Instructions to follow:
Pull out every line with the word "part".

Data lines:
+++++

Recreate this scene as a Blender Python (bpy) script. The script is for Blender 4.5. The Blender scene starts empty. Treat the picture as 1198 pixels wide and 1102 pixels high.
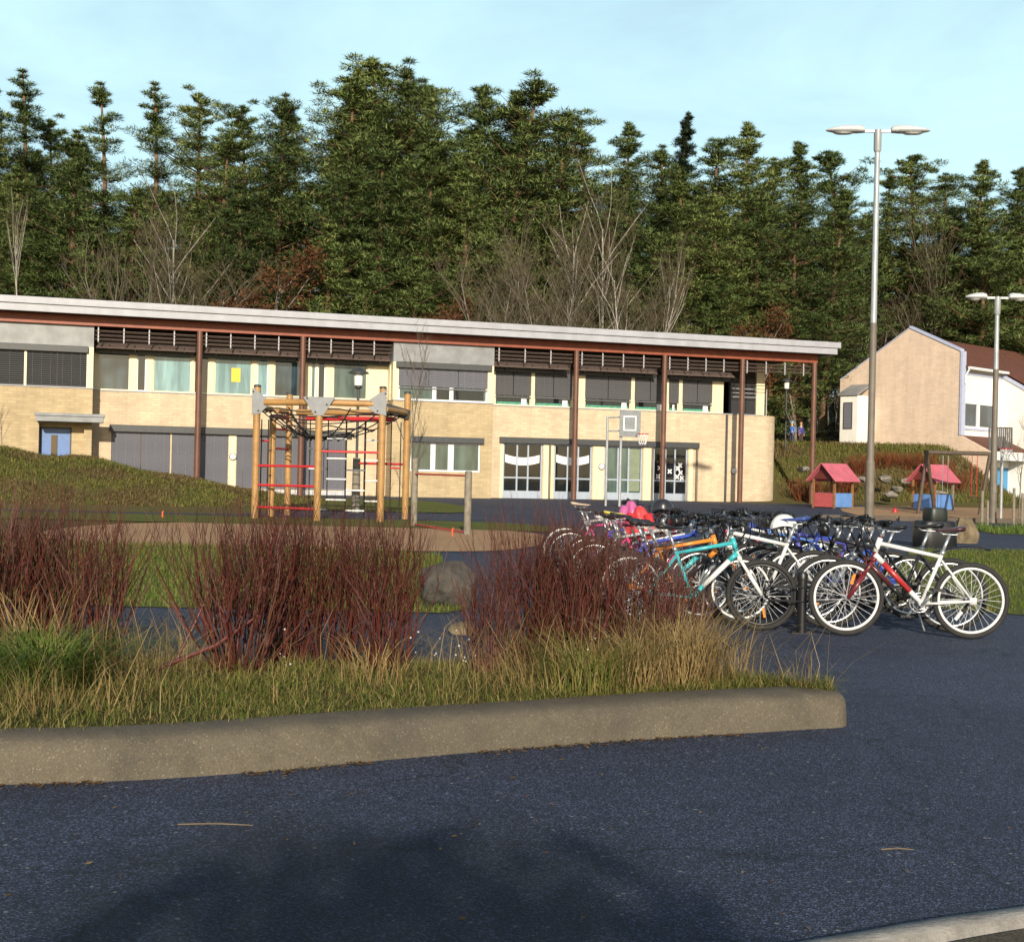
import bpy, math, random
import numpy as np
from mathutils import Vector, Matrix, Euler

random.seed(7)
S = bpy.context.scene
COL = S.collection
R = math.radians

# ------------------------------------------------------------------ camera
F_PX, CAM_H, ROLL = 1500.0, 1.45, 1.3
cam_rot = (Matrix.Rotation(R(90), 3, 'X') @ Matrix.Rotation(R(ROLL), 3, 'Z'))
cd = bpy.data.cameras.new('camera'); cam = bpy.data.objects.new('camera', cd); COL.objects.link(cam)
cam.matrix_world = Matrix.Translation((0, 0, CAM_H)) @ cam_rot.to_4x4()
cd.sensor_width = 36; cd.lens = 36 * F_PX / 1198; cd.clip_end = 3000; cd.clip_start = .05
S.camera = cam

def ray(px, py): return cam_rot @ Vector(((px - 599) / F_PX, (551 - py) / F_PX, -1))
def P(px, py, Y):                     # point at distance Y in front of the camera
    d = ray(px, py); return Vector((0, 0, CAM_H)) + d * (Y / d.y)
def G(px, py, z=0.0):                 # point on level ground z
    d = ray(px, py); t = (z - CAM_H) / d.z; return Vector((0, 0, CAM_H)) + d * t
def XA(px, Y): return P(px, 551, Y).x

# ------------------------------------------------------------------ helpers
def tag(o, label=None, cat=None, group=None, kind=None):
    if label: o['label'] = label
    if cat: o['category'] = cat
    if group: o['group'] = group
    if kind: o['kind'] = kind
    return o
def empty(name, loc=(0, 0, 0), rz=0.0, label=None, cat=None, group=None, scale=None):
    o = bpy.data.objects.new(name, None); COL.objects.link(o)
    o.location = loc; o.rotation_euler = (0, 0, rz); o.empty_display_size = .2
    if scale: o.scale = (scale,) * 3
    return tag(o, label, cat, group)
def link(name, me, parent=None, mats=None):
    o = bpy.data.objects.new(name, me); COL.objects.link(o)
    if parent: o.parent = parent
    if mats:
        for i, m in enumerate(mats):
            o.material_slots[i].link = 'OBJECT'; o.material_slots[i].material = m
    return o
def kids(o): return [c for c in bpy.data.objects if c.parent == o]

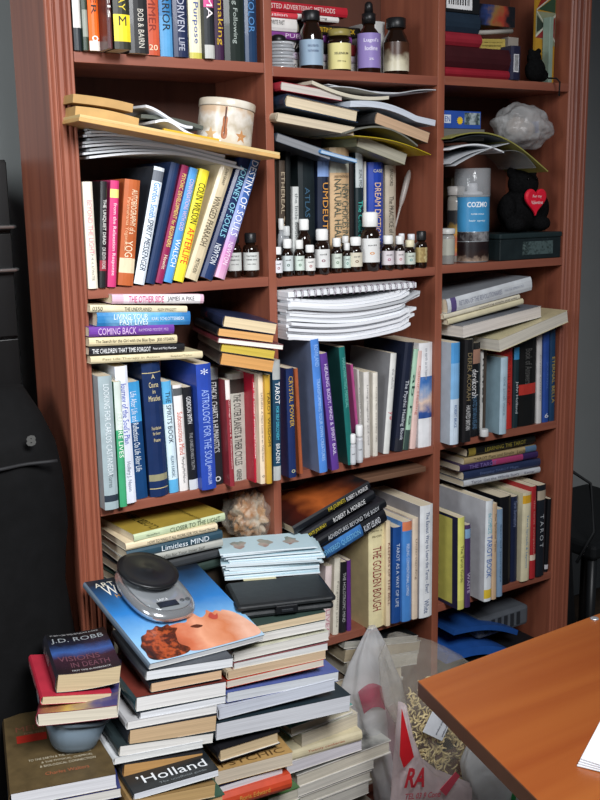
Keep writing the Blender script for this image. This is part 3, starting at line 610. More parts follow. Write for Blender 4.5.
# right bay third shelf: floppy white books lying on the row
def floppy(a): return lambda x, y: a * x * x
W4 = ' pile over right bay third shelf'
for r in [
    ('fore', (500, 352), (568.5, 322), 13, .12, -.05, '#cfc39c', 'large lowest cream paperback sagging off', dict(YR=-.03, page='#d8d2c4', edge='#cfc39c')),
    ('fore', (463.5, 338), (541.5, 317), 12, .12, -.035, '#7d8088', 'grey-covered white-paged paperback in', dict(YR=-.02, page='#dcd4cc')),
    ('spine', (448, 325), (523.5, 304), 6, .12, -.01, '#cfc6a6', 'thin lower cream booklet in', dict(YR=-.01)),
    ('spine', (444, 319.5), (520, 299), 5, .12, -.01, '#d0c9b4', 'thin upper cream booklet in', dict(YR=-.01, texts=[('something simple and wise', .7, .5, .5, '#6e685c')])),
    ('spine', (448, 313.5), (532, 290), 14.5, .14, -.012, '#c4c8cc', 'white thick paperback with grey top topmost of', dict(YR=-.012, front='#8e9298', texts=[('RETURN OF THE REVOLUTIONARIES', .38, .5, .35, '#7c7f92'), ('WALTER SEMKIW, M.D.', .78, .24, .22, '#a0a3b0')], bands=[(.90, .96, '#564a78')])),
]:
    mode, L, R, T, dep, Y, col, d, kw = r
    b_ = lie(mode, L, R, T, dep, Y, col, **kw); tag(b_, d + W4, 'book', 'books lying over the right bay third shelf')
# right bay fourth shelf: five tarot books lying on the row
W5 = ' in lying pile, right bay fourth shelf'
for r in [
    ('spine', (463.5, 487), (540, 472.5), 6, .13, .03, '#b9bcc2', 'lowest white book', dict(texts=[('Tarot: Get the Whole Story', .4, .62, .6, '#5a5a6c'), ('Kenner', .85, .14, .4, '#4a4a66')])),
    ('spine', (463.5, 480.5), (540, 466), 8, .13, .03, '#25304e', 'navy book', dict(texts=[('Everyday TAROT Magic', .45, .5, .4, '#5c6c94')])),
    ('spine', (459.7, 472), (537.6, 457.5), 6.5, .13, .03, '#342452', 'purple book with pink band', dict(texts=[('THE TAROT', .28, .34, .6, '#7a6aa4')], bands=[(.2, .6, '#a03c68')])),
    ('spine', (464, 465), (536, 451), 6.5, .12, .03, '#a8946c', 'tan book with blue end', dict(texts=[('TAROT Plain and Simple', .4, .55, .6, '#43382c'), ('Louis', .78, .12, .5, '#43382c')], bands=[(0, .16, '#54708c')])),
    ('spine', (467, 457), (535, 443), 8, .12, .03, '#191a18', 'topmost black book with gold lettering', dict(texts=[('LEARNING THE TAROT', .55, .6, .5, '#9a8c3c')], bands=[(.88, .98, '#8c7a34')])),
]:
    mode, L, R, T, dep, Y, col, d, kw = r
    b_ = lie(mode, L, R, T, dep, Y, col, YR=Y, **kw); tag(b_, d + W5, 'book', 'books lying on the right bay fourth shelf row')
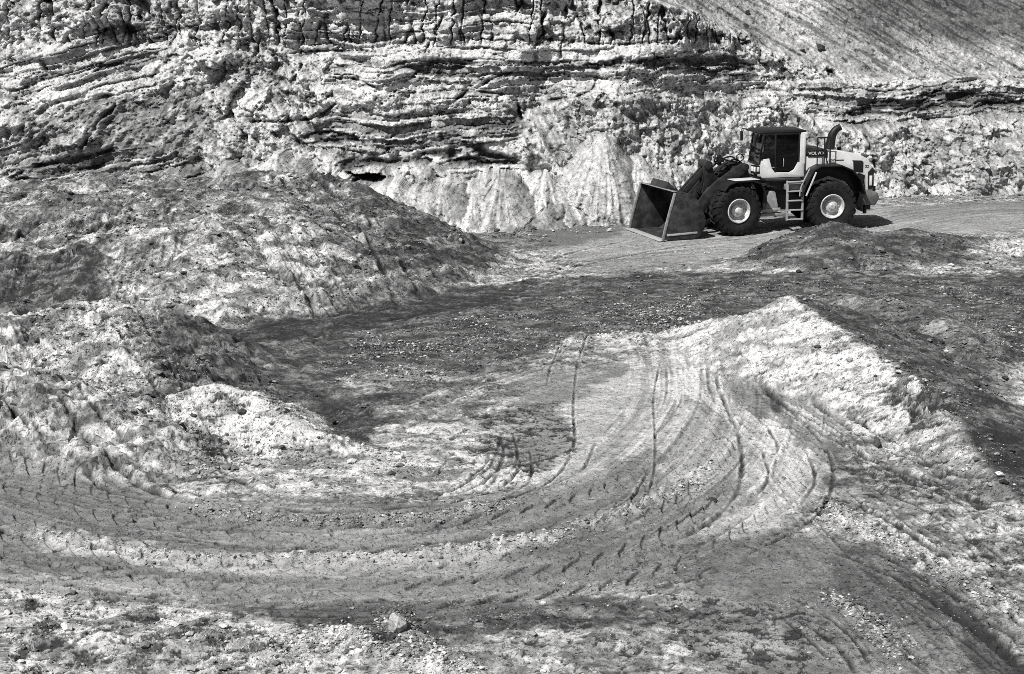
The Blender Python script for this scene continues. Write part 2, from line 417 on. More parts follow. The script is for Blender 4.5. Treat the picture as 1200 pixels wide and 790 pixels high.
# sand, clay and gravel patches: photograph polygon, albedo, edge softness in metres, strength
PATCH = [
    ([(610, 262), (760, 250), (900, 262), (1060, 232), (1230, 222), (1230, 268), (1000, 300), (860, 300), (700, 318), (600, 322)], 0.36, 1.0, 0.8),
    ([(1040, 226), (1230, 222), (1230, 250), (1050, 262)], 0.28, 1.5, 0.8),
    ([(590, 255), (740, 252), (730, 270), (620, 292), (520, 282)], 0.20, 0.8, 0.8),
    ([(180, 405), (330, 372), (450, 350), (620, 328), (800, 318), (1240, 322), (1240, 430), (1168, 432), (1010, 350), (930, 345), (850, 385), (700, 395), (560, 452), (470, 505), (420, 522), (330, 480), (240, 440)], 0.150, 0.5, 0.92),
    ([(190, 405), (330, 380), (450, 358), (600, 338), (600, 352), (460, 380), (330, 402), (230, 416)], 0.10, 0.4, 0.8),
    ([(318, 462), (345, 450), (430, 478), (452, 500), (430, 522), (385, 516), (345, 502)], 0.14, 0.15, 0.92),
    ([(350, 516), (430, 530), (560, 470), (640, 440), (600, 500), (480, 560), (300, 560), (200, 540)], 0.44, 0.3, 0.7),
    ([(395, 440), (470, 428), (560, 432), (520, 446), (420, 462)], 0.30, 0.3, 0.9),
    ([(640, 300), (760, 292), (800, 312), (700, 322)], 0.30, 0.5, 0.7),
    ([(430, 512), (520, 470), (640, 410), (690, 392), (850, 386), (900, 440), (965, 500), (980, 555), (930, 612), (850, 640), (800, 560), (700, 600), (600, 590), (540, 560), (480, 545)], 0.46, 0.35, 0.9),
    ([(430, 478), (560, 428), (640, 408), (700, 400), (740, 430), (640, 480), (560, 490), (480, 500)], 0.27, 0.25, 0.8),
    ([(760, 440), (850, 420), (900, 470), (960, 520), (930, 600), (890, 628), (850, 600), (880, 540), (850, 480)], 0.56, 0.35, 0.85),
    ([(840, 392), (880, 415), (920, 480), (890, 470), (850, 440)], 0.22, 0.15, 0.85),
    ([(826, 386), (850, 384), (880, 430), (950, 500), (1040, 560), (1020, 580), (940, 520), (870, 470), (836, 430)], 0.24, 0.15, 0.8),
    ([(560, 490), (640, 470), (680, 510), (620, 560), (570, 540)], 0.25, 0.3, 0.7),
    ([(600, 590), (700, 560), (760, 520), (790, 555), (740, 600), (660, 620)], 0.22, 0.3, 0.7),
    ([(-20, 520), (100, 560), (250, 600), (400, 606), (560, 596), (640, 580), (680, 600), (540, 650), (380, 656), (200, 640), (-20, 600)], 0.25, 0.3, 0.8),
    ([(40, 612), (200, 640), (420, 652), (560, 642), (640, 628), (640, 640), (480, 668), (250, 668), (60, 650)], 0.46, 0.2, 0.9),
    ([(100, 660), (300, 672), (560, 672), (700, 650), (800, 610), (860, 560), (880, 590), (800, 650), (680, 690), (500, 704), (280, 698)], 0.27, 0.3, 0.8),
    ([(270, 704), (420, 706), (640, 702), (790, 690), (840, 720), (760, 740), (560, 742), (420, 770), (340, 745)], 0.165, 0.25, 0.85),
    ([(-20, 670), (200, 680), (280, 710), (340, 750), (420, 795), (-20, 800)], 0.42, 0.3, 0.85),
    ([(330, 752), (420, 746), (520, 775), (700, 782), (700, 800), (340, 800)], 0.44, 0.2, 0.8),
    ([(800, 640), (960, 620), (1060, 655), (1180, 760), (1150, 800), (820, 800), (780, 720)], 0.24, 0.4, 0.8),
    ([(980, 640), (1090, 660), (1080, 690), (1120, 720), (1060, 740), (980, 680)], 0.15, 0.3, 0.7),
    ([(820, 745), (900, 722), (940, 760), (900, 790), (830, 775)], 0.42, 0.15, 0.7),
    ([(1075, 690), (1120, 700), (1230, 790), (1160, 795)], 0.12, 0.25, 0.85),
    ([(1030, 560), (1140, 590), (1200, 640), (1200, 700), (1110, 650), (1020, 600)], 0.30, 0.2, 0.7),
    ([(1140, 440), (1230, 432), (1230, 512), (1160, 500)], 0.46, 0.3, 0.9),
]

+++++

Result of the exercise:
Keep writing the Blender script for this image. This is part 3, starting at line 610. More parts follow. Write for Blender 4.5.
The Blender Python script for this scene continues. Write part 2, from line 417 on. More parts follow. The script is for Blender 4.5. Treat the picture as 1200 pixels wide and 790 pixels high.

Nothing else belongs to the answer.